Solar Storms Strip Air From Mars

The air on Mars — what there is of it — is leaking away, about half a pound a second sputtering into space, scientists announced on Thursday.

The planet’s early atmosphere is thought to have been as thick as or thicker than Earth’s today, and even over the 4.5-billion-year history of the solar system, that slow leak would not explain how it atrophied to its current wisps.

But new readings from NASA’s Mars Atmosphere and Volatile Evolution mission — Maven, for short — show that when Mars is hit by a solar storm, the ferocious bombardment of particles from the sun strips away the upper atmosphere much more quickly.

That could help explain the disappearance of the atmosphere. The sun during its youth was more unsettled, with many more solar storm eruptions, and it shone brighter in the ultraviolet wavelengths that also help knock atoms out of Mars’ atmosphere.

“What this tells us is loss through space has been an important process,” said Bruce M. Jakosky, a scientist at the Laboratory for Atmospheric and Space Physics at the University of Colorado and the principal investigator for the Maven mission.

An artist's rendering of a solar storm approaching Mars. NASA Goddard Space Flight Center 

The answer to what happened to the Martian air is key to understanding how Mars might have once been a warm, habitable planet with lakes and maybe an oceancovering the northern hemisphere. When the air disappeared, liquid water largely disappeared, too.

Dr. Jakosky and other scientists reported their findings from Maven in four scientific papers published on Thursday in the journal Science. More than 40 additional papers by the Maven team appear in the journal Geophysical Research Letters.

“We’ve been trying to piece together its upper atmospheric physics from a bunch of incomplete views from other spacecraft,” said Michael W. Liemohn, a professor of atmospheric, oceanic and space sciences at the University of Michigan who is not directly involved with Maven. “These are great stories that they’ve put together from the initial data sets.”

The Maven spacecraft, which entered orbit around Mars in September last year, carries a suite of instruments to analyze the solar wind and its effects on the atmosphere.

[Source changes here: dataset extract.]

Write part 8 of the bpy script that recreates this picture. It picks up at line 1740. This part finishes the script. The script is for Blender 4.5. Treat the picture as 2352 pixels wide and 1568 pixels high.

Unlike Earth, Mars, left, does not have a global magnetic field to deflect the solar wind. NASA Goddard Space Flight Center 

The air disappears in mainly two ways. Sometimes an electron is knocked off an atom in the upper atmosphere, and then the charged atom is accelerated away by the electric and magnetic fields of the solar wind. Particles of air can also be knocked into space through collisions with incoming solar wind particles, like billiard balls.

Dr. Jakosky said the two phenomena are roughly equal in importance. The current papers focus on the effect on the charged atoms, usually escaping at a rate of about 100 grams, or almost a quarter of a pound, per second. During a solar storm on March 8, the rate of charged atoms flying into space was 10 to 20 times as high, as much as five pounds a second. That gave the team the first good measurements of what happens when a solar storm hits Mars. “This is hopefully going to help us fill in many pieces of that puzzle,” Dr. Jakosky said.

Jasper Halekas, a professor of physics and astronomy at the University of Iowa and a member of the Maven team, said the energy hitting the Martian atmosphere during the storm was equivalent to a million tons of TNT an hour. “That’s one large nuclear weapon per hour, if you like,” he said.

Such solar storms are not everyday events, but they are also not rare, happening perhaps a few times a year, Dr. Halekas said. He gave an analogy of a geologist studying beach erosion, wondering whether more sand is washed away by the steady, daily effects of waves and tides or by one or two big tsunami.

The solar storm, Dr. Halekas said, “is the equivalent of the tsunami at Mars.”

Maven’s instruments also captured, to the surprise of the scientists, occasional ultraviolet auroras glowing in the Martian atmosphere — one episode lasting several days last December and then three briefer episodes in February and March.

On Earth, the planet’s magnetic field channels the solar wind toward the poles, and the nighttime light shows are seen mostly at the higher latitudes and rarely near the Equator.

Mars does not possess a global magnetic field, and scientists thought Maven might observe auroras near some ancient magnetic fields that persist in hardened lava flows. “That’s what we expected, naïvely, on Mars,” said Nick Schneider, a planetary scientist at the University of Colorado who is also on the Maven team.

Instead, during a few periods of intense solar wind, Maven spotted diffuse auroras over much of Mars. “What we in hindsight were pretty foolish about was, what Earth’s magnetic field really does is prevent auroras from happening everywhere on Earth,” Dr. Schneider said. “Mars, without a global magnetic field, should have auroras everywhere, certainly when solar conditions are right. We sort of did this dope slap, saying, ‘Well, of course, what’s going to prevent those particles from the sun from slamming into Mars’ atmosphere anywhere and maybe everywhere?’”

Another set of observations measured dust in the Martian upper atmosphere, so high and so evenly distributed that the scientists concluded the grains came from interplanetary space and not the surface or Mars’ moons.